Kenya fourth in Africa’s dollar millionaires rank



Kenya has been ranked fourth in terms of the number of dollar millionaires, according to a report by research firm New World Wealth and Henley & Partners which helps high-net-worth individuals to acquire residence or citizenship through investment.

The Africa Wealth Report 2022 indicates that Kenya has 8,500 individuals with a net worth of over $1 million (Sh115.7 million).

The population of Kenya’s dollar millionaires in the study is significantly higher than estimates in other reports, indicating the difficulty of tracking the wealthy in Africa.

The latest Knight Frank Wealth Report put the number of Kenya dollar millionaires at 3,323.

The Africa Wealth Report 2022 drew from intelligence gathered by New World Wealth as well as Henley & Partners’ database of high-net-worth individuals, comprising mainly of people with the title of director, CEO, founder and partner.

South Africa has the highest number of dollar millionaires at 39,300 followed by Egypt (16,900) and Nigeria (10,000), according to the first wealth report by Henley.

Kenya is fourth again in terms of those with a net worth of $10 million (Sh1.1 billion) or more. The country has 340 such individuals, behind Nigeria (510), Egypt (880) and South Africa (2,080).

Kenya is ranked fifth in terms of the population of individuals with a net worth of at least $100 million (Sh11.5 billion), also known as centi-millionaires.

The country had 15 such individuals, trailing Morocco (22), Nigeria (28), Egypt (57) and South Africa (94).

The report could not identify a Kenya-based dollar billionaire. The few billion-dollar fortunes in the country are spread out among several family members, making it difficult to single out stand-alone ultra-rich individuals.

Egypt leads with seven dollar billionaires, followed by South Africa (five), Nigeria (four) and Morocco (three).

In terms of wealth held by private citizens, Kenya has $91 billion (Sh10.5 trillion) and is ranked fifth. South African citizens have the greatest combined wealth at $651 billion, followed by Egypt ($307 billion) and Nigeria ($228 billion).
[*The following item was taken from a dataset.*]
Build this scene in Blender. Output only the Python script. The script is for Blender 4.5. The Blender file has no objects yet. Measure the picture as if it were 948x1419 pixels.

“Total wealth refers to the private wealth held by all the individuals living in a country, including all their assets (property, cash, equities and business interests) less any liabilities. We exclude government funds from our figures,” the report says.

Kenya is eighth as measured by the wealth of the average citizen. Wealth per capita in the country stands at $1,700 (Sh197,000), underlining the gap between ordinary citizens and the super-rich.

Mauritius is the richest in Africa with a wealth per capita of $34,500, followed by South Africa ($10,970), Namibia ($9,320), Botswana ($7,880), Morocco ($3,380), Egypt ($3,000) and Ghana ($1,890).

Economic vibrancy and population size are the key determinants of average wealth.

A highly populated country with a weak economy will have a low wealth per capita while a small rich nation has a high average wealth.

This, for instance, saw Kenya beat Nigeria whose wealth per capita stood at $1,100 (Sh127,500).

Despite being the largest economy on the continent, Nigeria was also bested by South Africa in the population of dollar millionaires and billionaires.

Kenya’s capital Nairobi was ranked the sixth richest in Africa with a total private wealth of $48 billion (Sh5.5 trillion).

Wealth in the country has traditionally been concentrated in Nairobi, which has hosted government operations and most industries and financial institutions since independence.

The introduction of devolution in 2013 is expected to reduce the wealth concentration in the capital. Mombasa is second in the country and at number 23 in Africa with $7 billion (Sh811 billion) of private wealth.

Africa’s two wealthiest cities are in South Africa. Johannesburg is the wealthiest, with total private wealth of $239 billion, followed by Cape Town with total private wealth of $131 billion.

The report says the population of the wealthy in Kenya and other African countries is expected to grow significantly in the coming years, fuelling the hunt for cross-border investments, residency, and citizenship.

“New World Wealth has predicted a healthy wealth growth of 38 percent for Africa in the next decade, and several Eastern African countries stand out — with over 60 percent growth expected in Uganda and Rwanda by 2031, and over 50 percent in Kenya and Zambia,” the report says.